To mitigate the effect of higher AVs, all owner-occupied properties will receive a one-off property tax rebate capped at S$60, equivalent to 60 per cent of the 2023 property tax bill, said the Ministry of Finance and Iras in a press statement on Friday. 

This means that the majority of HDB residents will pay between S$30 and S$70 more in property tax after rebate next year, compared with the property tax this year, they said. 

Government revenue from property taxes rose 49.3 per cent to S$4.67 billion in FY21, from a lower base of S$3.13 billion in FY20 when the government granted qualifying non-residential properties property tax rebate for the period of Jan 1, 2020 to Dec 31, 2020.

Compared to the S$4.76 billion collected in FY19, it dipped 1.9 per cent in FY21.

With both property tax rates and annual values being revised upwards, revenue from property tax looks set to grow further.



Despite the hike in property taxes, PropertyGuru country manager of Singapore Tan Tee Khoon expects homeowners to be more concerned about economic uncertainties and rising interest rates.

“Separately, we expect AVs to stabilise in 2023 since the rent increase is likely to slow as the supply crunch starts to ease,” he said.
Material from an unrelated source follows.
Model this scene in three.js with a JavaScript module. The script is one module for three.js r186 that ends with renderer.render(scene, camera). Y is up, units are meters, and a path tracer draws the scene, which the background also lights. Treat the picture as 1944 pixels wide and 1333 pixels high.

For next year, the owner of a five-room HDB flat would see their 2023 property tax payable increase by S$40.80 to S$52.80, to S$148 to S$196 after rebate – an almost 40 per cent increase at least.

For three-room HDB flat owners, property tax payable in 2023 will go up by S$7.20 to S$30.40 in 2023, to S$20.80 to S$40 after rebate. Owners of four-room HDB flats would pay an additional S$33.60 to S$45.60 in property tax next year, at S$107.20 to S$155.20.

For executive flats, property tax payable ranges from S$176.80 to S$224.80 after rebate next year, an increase of S$55.20 to S$67.20 from this year.

Iras added that property owners who face financial difficulties may approach them for assistance to discuss a suitable payment plan before the end of next January, including appealing for a longer payment plan.